En suma, en vez de corregir y mejorar la propuesta oficial, se le metió tijera, creando nuevas inconsistencias y ensanchando la incertidumbre.

Por lo que toca al proyecto sobre universidades estatales, su propósito carece de sentido. Busca, según la minuta reservada, que las universidades del Estado “se conviertan en un referente de calidad y excelencia del sistema”, como si esto pudiera determinarse por ley. Es una concepción equivocada.

En el campo académico, los prestigios y las reputaciones institucionales dependen de desempeños intelectuales, de la calidad de los enseñantes, del esfuerzo de sus estudiantes, la productividad de los investigadores, el clima cultural de las organizaciones, el eficiente uso de los recursos, la buena gestión y un gobierno eficaz dotado de legitimidad. No fue la ley que convirtió en referentes mundiales a las universidades de Harvard, Oxford o Heidelberg. Tampoco nuestras mejores instituciones universitarias y técnico-profesionales se forjaron de esta manera.

Además, la ley deberá permitir a las universidades estatales contribuir “de forma relevante en el desarrollo social, cultural, artístico, científico, tecnológico y económico del país”, como si este no fuera el mandato común de toda institución de educación superior -estatal o privada- en cumplimiento de su misión pública.
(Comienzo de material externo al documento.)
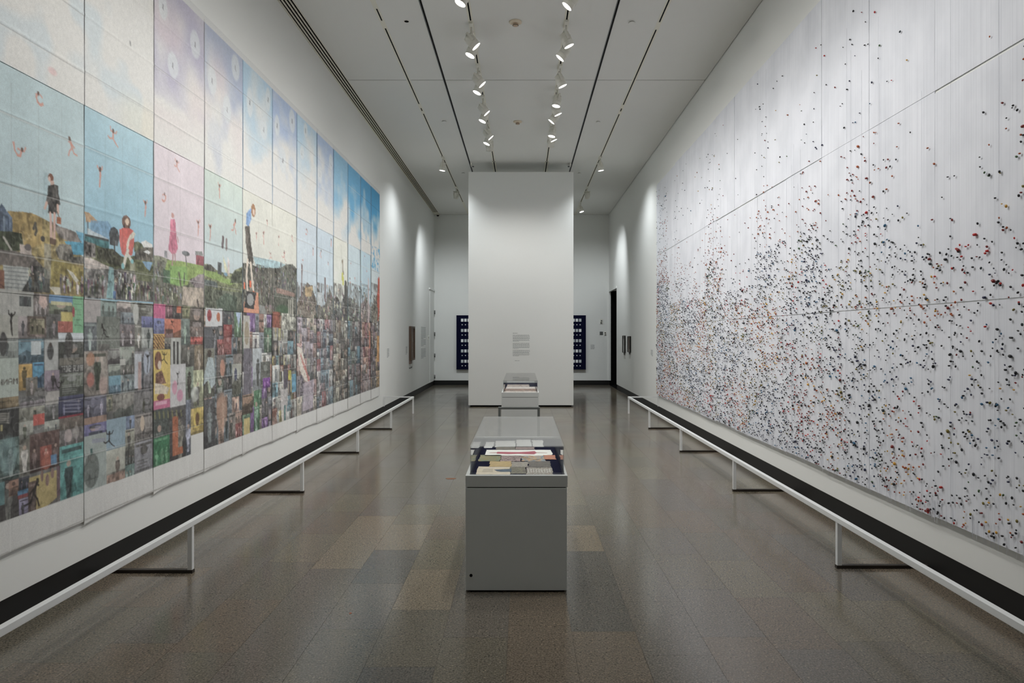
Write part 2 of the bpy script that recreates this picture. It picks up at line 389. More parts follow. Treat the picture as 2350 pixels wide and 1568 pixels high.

Transformar este deber ético en el privilegio de una categoría de organizaciones resulta insensato.

La realidad, como revela la minuta oficial, es que las universidades estatales se distinguen de las demás instituciones públicas de gestión privada, en última instancia, nada más que por su estatuto burocrático-legal de servicio público autónomo, estatuto que el gobierno desea morigerar disminuyendo el control ejercido por la Contraloría General de la República.
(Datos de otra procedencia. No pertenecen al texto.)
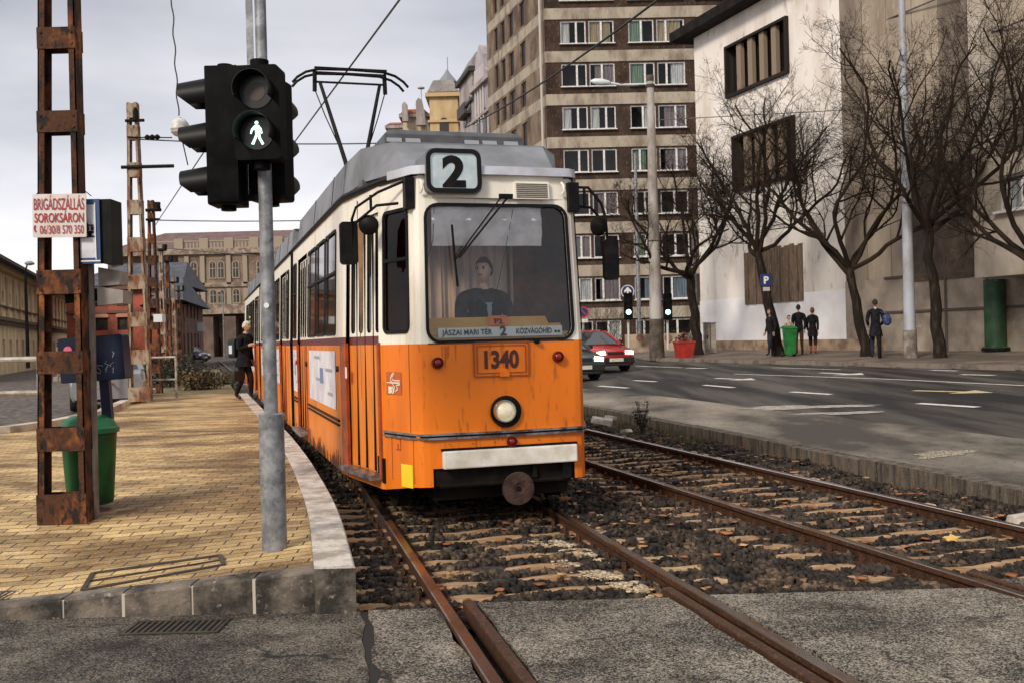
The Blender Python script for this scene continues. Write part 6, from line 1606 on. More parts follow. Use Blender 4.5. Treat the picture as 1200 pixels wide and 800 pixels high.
# --- left side: yellow station building
YA, YE = 60.0, 124.0
A0 = Vector((PT(-14, 400, YA).x, YA, 0)); A1_ = Vector((PT(94, 400, YE).x, YE, 0)); dA = (A1_-A0).normalized()
yb = empty('station_building', (0,0,0), label='long yellow brick building with a bracketed cornice receding at the far left', cat='building')
A0x = A0 - dA*14; LA = (A1_-A0x).length
zev = PT(-14, 311, YA).z; zmid = PT(0, 372, 62).z
M_yb = mat('yellow_brick', (.74,.57,.35), .9, col2=(.52,.38,.22), nscale=.8, stretch=(1,1,.5), col3=(.15,.1,.06), n3scale=5, lo3=.6, hi3=.78)
bay = 3.1; nb_ = int(LA/bay)
hol = []
for i in range(nb_): hol += [(i*bay+1.0, i*bay+2.1, zmid+1.1, zev-1.2), (i*bay+1.0, i*bay+2.1, 1.0, zmid-1.3)]
mb = MB(); facade(mb, A0x, A1_, -.2, zev, hol, 0, .3)
n_ = Vector((dA.y,-dA.x,0)); 
e0_ = A0x - n_*14; e1_ = A1_ - n_*14
mb.add([(*A1_.xy,-.2),(*e1_.xy,-.2),(*e1_.xy,zev),(*A1_.xy,zev)], [(0,1,2,3)], 0)
mb.build('wall', M_yb, yb, fix=False)
def alongA(mb, s0, s1, e0, e1, z0, z1):
    v = [A0x+dA*s0+n_*e0, A0x+dA*s1+n_*e0, A0x+dA*s1+n_*e1, A0x+dA*s0+n_*e1]
    mb.add([(p.x,p.y,z0) for p in v]+[(p.x,p.y,z1) for p in v], [(0,3,2,1),(4,5,6,7),(0,1,5,4),(1,2,6,5),(2,3,7,6),(3,0,4,7)])
mb = MB(); alongA(mb, 0, LA, .02, .35, zmid-.12, zmid+.1); alongA(mb, 0, LA, .02, .2, zmid+.75, zmid+.85)
for i in range(nb_*4): alongA(mb, i*bay/4, i*bay/4+.3, .03, .3, zmid-.42, zmid-.12)
mb.build('string_course', mat('course_dark', (.12,.08,.05), .9), yb)
mb = MB(); alongA(mb, 0, LA, .02, .5, zev, zev+.3)
for i in range(nb_): alongA(mb, i*bay-.15, i*bay+.15, .02, .16, zmid+.1, zev-.2)
mb.build('cornice', mat('cornice_yellow', (.62,.48,.30), .9), yb)
mb = MB(); R0, R1 = A0x+n_*1.3, A1_+n_*1.3; T0, T1 = A0x-n_*7, A1_-n_*7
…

En lo demás, el proyecto no introduce cambio significativo alguno. Es bien conservador y anacrónico, sobre todo en comparación con la evolución que desde hace un par de décadas experimentan la definición jurídica, el gobierno, la organización y el desempeño de las universidades del Estado en Europa, Asia y los EE.UU.

Lo único que agrega, además de la retórica de un nuevo trato del Estado con “sus” universidades, es garantizarles, por ley, el acceso a subsidios fiscales adicionales, otorgándoles de esta manera una ventaja independiente de su mérito, desempeño y resultados.

En suma, el gobierno abandona su idea original de una reforma paradigmática. En reemplazo levanta un proyecto de ley general tijereteado que probablemente no llegue a tramitarse. E introduce un proyecto para las universidades estatales que mezcla distinción simbólica con favoritismo fiscal.

Al acercarse el fin del gobierno, cabía esperar de él una iniciativa más innovadora, coherente y alineada con el interés general.

En suma, en vez de corregir y mejorar la propuesta oficial, se le metió tijera, creando nuevas inconsistencias y ensanchando la incertidumbre.